● What the task asks:
Everything from the first line of the data through the line with "of the cabin')" is to be echoed exactly, minus the pictures.

● Data segment:
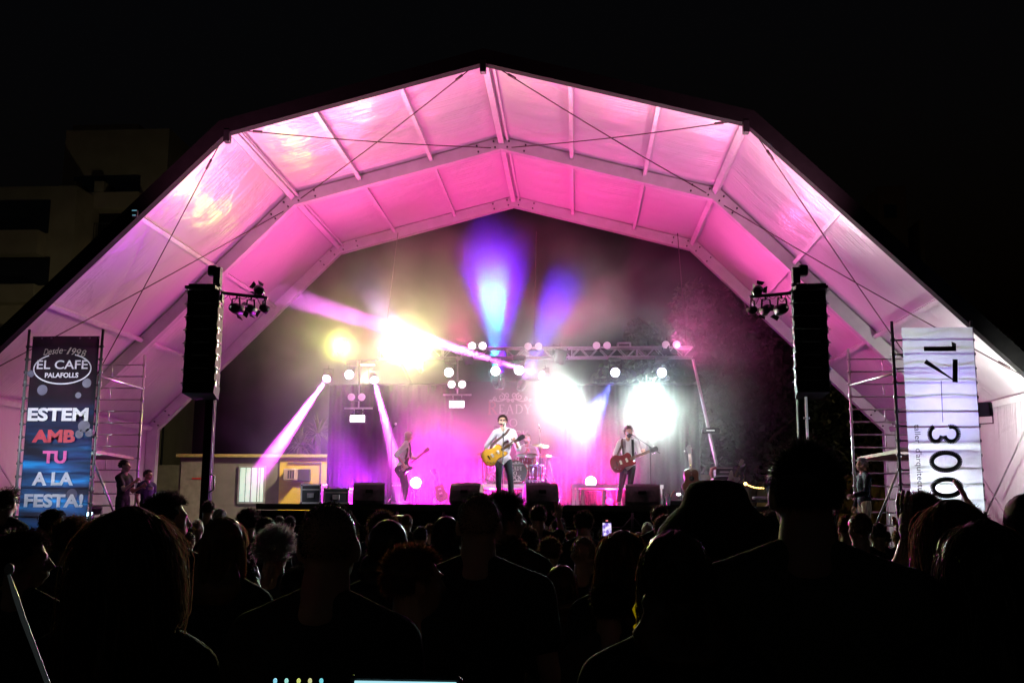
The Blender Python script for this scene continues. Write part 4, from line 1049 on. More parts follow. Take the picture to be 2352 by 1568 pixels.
added_lamp(Wp(720, 1000, 31.5).x+3.2, 30.6, 6, (1, .88, .55), 2200, 'lamp post lighting the yellow end of the cabin')

# ================================================================== STAGE GEAR
def wedge(d, Y, wd, ht, yaw, label):
    p = Wp(d, 1150, Y); p.z = SZ; t = thing('stage_monitor', p, label, 'monitor speaker', 'black stage monitor wedges')
    X = V(math.cos(yaw), math.sin(yaw), 0); F = V(-math.sin(yaw), math.cos(yaw), 0); Z = V(0, 0, 1)   # F towards the band
    c = p+Z*0
    o = [(-.24, 0), (.20, 0), (.27, ht*.28), (-.05, ht), (-.2, ht*.93), (-.27, ht*.4)]
    b = MB(); b.prism(smooth_outline(o, 2), c, (F, Z, X), wd*.96, .06); b.build('cabinet', mat('monitor shell', (.13, .13, .14), .5, 0, .25, 15, .2, 120), t)
    b = MB(); m1, m2 = (.275, ht*.3), (-.04, ht*1.0)
    b.add([c+F*(m1[0]+.006)+Z*m1[1]-X*wd*.42, c+F*(m1[0]+.006)+Z*m1[1]+X*wd*.42, c+F*(m2[0]+.012)+Z*(m2[1]+.005)+X*wd*.42, c+F*(m2[0]+.012)+Z*(m2[1]+.005)-X*wd*.42], [(0, 1, 2, 3)])
    b.build('grille', mat('speaker grille', (.009, .009, .01), .9), t)
    b = MB()
    b.bbox(c-F*.27+Z*ht*.62, (wd*.22, .05, ht*.16), .01, (X, F, Z)); b.build('handle_recess', BLKM, t)
    b = MB(); b.bbox(c-F*.275+Z*ht*.44, (wd*.22, .03, ht*.05), .01, (X, F, Z)); b.build('connector_plate', mat('grey plate', (.16, .17, .2), .4), t)
    return t
wedge(846, 21.0, .66, .42, .25, 'leftmost black monitor wedge beside the flight cases')
wedge(1075, 20.9, .66, .42, -.2, 'black monitor wedge in front of the singer on his left in the photo')
wedge(1241, 20.9, .68, .43, .2, 'black monitor wedge on the right side of the singer')
wedge(1478, 21.2, .72, .42, -.15, 'rightmost black monitor wedge in front of the right guitarist')
def case(x0, x1, ytop, Y, dep, label):
    a, c = Wp(x0, ytop, Y), Wp(x1, ytop, Y); p = V((a.x+c.x)/2, Y+dep/2, SZ); wd = c.x-a.x; ht = a.z-SZ
    t = thing('flight_case', p, label, 'flight case', 'flight cases on the stage')
    b = MB(); b.box(p+V(0, 0, ht/2), (wd-.03, dep-.03, ht-.03)); b.build('panel', mat('case laminate', (.035, .04, .055), .4), t)
    b = MB(); e = .035
    for sx in (-1, 1):
        for sy in (-1, 1): b.box(p+V(sx*(wd/2-e/2), sy*(dep/2-e/2), ht/2), (e, e, ht-e*2))
    for zz in (e/2, ht-e/2, ht*.72):
        for sy in (-1, 1): b.box(p+V(0, sy*(dep/2-e/2), zz), (wd, e*.96, e if zz != ht*.72 else .025))
        for sx in (-1, 1): b.box(p+V(sx*(wd/2-e/2), 0, zz), (e*.96, dep-2*e, e if zz != ht*.72 else .025))
    b.build('edging', ALU, t)
    b = MB()
    for sx in (-1, 1):
        for sy in (-1, 1):
            for zz in (.02, ht-.02): b.ell(p+V(sx*(wd/2-.02), sy*(dep/2-.02), zz), .034, n=8, m=6)
    b.build('corner', CHROME, t)
    MB().bbox(p+V(0, -dep/2-.004, ht*.42), (.16, .02, .11), .01).build('latch', STEEL, t)
case(691, 738, 1111, 22.2, .5, 'taller flight case left beside the yellow cabin wall')
case(743, 802, 1120, 22.0, .5, 'lower wider flight case between the tall case and the left monitor')
# amplifiers
def amp(x0, x1, ytop, Y, dep, label, z0=None):
    a, c = Wp(x0, ytop, Y), Wp(x1, ytop, Y); z0 = SZ if z0 is None else z0; p = V((a.x+c.x)/2, Y+dep/2, z0); wd = c.x-a.x; ht = a.z-z0
    t = thing('amplifier', p, label, 'amplifier')
    MB().bbox(p+V(0, 0, ht/2), (wd, dep, ht), .02).build('cabinet', mat('tolex', (.03, .03, .04), .7, 0, .2, 40, .3, 200), t)
    MB().box(p+V(0, -dep/2-.004, ht*.4), (wd*.86, .012, ht*.66)).build('grille', mat('amp cloth', (.05, .055, .08), .9), t)
    b = MB(); b.box(p+V(0, -dep/2-.004, ht*.86), (wd*.86, .012, ht*.12)); pn = b.build('control_panel', mat('amp panel', (.12, .12, .14), .4, .5), t)
    b = MB()
    for k in range(5): q = p+V(wd*(-.32+.16*k), -dep/2-.01, ht*.86); b.cyl(q, q+V(0, -.015, 0), .012, n=8)
    b.build('knob', ALU, pn)
    return t
amp(897, 930, 1107, 25.4, .4, 'dark bass amplifier behind the bassist')
# floor riser tables (white)
def table(x0, x1, ytop, Y, dep, label, legs, th=.09):
    a, c = Wp(x0, ytop, Y), Wp(x1, ytop, Y); p = V((a.x+c.x)/2, Y+dep/2, SZ); wd = c.x-a.x; zt_ = a.z
    t = thing('riser_platform', p, label, 'riser')
    MB().box((p.x, p.y, zt_-th/2), (wd, dep, th)).build('top', mat('pale riser deck', (.55, .55, .58), .5), t)
    for sx in legs:
        for yy in (Y+.06, Y+dep-.06):
            x = a.x+wd*sx; MB().box((x, yy, (SZ+zt_-th)/2), (.07, .07, zt_-th-SZ)).build('leg', mat('pale riser leg', (.5, .5, .52), .5), t)
    return zt_
RZ = table(1098, 1240, 1111, 24.2, 2.6, 'white drum riser under the drum kit', (.03, .5, .74, .97))
table(1313, 1524, 1112, 24.9, 1.6, 'long white riser table behind the right guitarist', (.02, .06, .53, .97))
table(1336, 1390, 1122, 24.0, .5, 'small white stool stand under the magenta lamp', (.06, .94), .04)
# bottles
BOT = mat('clear bottle', (.6, .65, .68), .15, trans=.4)
def bottle(p, label, grp, s=1):
    t = thing('bottle', p, label, 'bottle', grp)
    b = MB(); b.lathe(p, (0, 0, 1), [(.001, 0), (.032*s, .005), (.033*s, .13*s), (.028*s, .16*s), (.013*s, .2*s), (.013*s, .22*s)], 12); b.build('body', BOT, t)
    MB().cyl(p+V(0, 0, .22*s), p+V(0, 0, .24*s), .015*s, n=10).build('cap', mat('white cap', (.7, .7, .7), .5), t)
p = P4(622, 1320, 21.0); bottle(V(p.x, p.y, SZ), 'left one of two water bottles on the stage right of the rightmost monitor', 'water bottles on the stage')
p = P4(652, 1320, 21.0); bottle(V(p.x, p.y, SZ), 'right one of two water bottles on the stage right of the rightmost monitor', 'water bottles on the stage')
# effects box near the bottles
p = P4(715, 1300, 21.3); t = thing('effects_box', V(p.x, 21.3, SZ), 'low black effects box with a bright lamp right of the water bottles', 'box')
MB().bbox((p.x, 21.4, SZ+.06), (.42, .3, .12), .02).build('case', BLACK, t); MB().ell(P4(722, 1265, 21.24), (.05, .03, .03)).build('lens', emat('small box lamp', (.95, .95, 1), 3), t)
MB().tube([P4(668, 1285, 21.3), P4(676, 1262, 21.3), P4(694, 1238, 21.3)], .012, 6).build('cable', mat('red cable', (.35, .12, .1), .5), t)

def mic_stand(base, top, label, boom=None, r=.011, mic=None, tripod=True):
    t = thing('microphone_stand', V(base.x, base.y, SZ), label, 'microphone stand', 'microphone stands on the stage')
    b0 = V(base.x, base.y, base.z)
    MB().cyl(b0+V(0, 0, .02), top, r, n=8).build('pole', DSTEEL, t)
    b = MB()
    if tripod:
        for k in range(3): a = k*2*PI/3+.4; b.tube([b0+V(0, 0, .14), b0+V(math.cos(a)*.3, math.sin(a)*.3, .01)], .009, 6)
        b.cyl(b0+V(0, 0, .1), b0+V(0, 0, .2), .018, n=8)
    else: b.lathe(b0, (0, 0, 1), [(.13, .0), (.13, .02), (.02, .04)], 16, caps=True)
    b.build('base', DSTEEL, t)
    end = top
    if boom:
        MB().cyl(boom[0], boom[1], r*.9, n=8).build('boom', DSTEEL, t); MB().ell(top, .025).build('clutch', BLACK, t); end = boom[0]
    if mic:
        d = mic.normalized(); b = MB(); b.cyl(end, end+d*.13, .011, .017, n=10); m_ = b.build('microphone', BLACK, t)
        MB().ell(end+d*.16, (.026, .026, .032), basis(d)).build('mic_grille', STEEL, m_)
    return t
mic_stand(V(P2(1155, 1300, 23.6).x, 23.6, SZ), P2(1163, 815, 23.6), 'tall straight microphone stand left of the bassist', mic=V(.2, 0, .3))
mic_stand(V(P3(715, 1290, 20.75).x, 20.75, SZ), P3(720, 850, 20.75), 'black microphone stand in front of the singer', boom=(P3(722, 792, 20.95), P3(716, 870, 20.7)), mic=V(0, .45, .25))
mic_stand(V(P4(530, 1290, 23.2).x, 23.2, SZ), P4(524, 938, 23.2), 'microphone stand with long boom before the right guitarist', boom=(P4(410, 857, 23.3), P4(593, 980, 23.1)), mic=V(-.6, .1, .25))
mic_stand(V(P3(985, 1280, 24.6).x, 24.6, SZ), P3(972, 800, 24.6), 'tall overhead microphone stand right of the drummer', boom=(P3(985, 838, 24.6), P3(966, 778, 24.6)))
mic_stand(V(P3(660, 1200, 26).x, 26, RZ), P3(660, 790, 26), 'overhead microphone stand behind the left shoulder of the singer', mic=V(.3, 0, -.1))
mic_stand(V(P3(1115, 1290, 23.6).x, 23.6, SZ), P3(1035, 1030, 23.9), 'short slanted microphone stand right of the drum riser')
mic_stand(V(P3(577, 1190, 24.1).x, 24.1, RZ), P3(576, 980, 24.1), 'thin short stand at the left front of the drum riser')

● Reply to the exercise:
The Blender Python script for this scene continues. Write part 4, from line 1049 on. More parts follow. Take the picture to be 2352 by 1568 pixels.
added_lamp(Wp(720, 1000, 31.5).x+3.2, 30.6, 6, (1, .88, .55), 2200, 'lamp post lighting the yellow end of the cabin')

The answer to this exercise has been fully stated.